Sunday, December 25, 2011

A few 100% true FACTS about Christmas

Terrifying FACT: Santa's chatting up my sisterHo, ho and indeed HO for Christmas Day, which I shall be spending in the loving bosom of my wondrous work place, whilst forcing you - dear reader - to look at this picture of Santa bothering my sister, the no-good cur.

But did you know:


- The Secret Santa tradition commemorates the 1971 arrest and death by firing squad of the original Santa Claus by the Soviet Union for spying for the CIA

- Since his death by firing squad in 1971, the role of Santa Claus has been filled on a job-share basis by Ronald McDonald

- Heaven help you if you get on Santa McDonald's Naughty List. If he gets caught short on his annual round, a crap down the chimney is the only language these curs understand

- Santa's brother Satan Claus looks after the Naughty List, and will often swap it for the Nice List, for shits and giggles

- "Christmas comes but once a year, thank God I'm not Christmas!" goes the joke. In fact, like most people, Christmas is a committed masturbator

- According to Einstein's Really Really Special Theory of Relativity, the more relatives you invite to your Christmas dinner, the higher the likelihood of a fight before the Queen's Speech

- In the first draft of Dickens' seminal Yuletide story "A Christmas Carol", the anti-hero was to be named Ebeneezer Spoodge, who only came once a year. Nobody knows what became of Carol, who was written out for reasons lost in the mists of time

- "Do They Know It's Christmas?" sang 1984 charity group Band Aid. The answer is now a big "YES", after Calendar Club recently opened a branch in Addis Ababa

- Unless you've been sold a dud, squeeze your Christmas turkey and next spring's Easter egg should pop out.

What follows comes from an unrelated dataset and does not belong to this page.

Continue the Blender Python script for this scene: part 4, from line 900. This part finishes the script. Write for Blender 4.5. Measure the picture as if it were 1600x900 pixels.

When Easter comes round, squeeze the Easter Bunny and you'll get the raisins for your next Christmas Pudding. It's the circle of life, people!

- A newly-discovered first draft of the New Testament has revealed that the name of Our Lord and Saviour was - in fact - Ted Winterval. Seems like all those local councils were right after all
Christmas, everybody! Let's hear it for Christmas!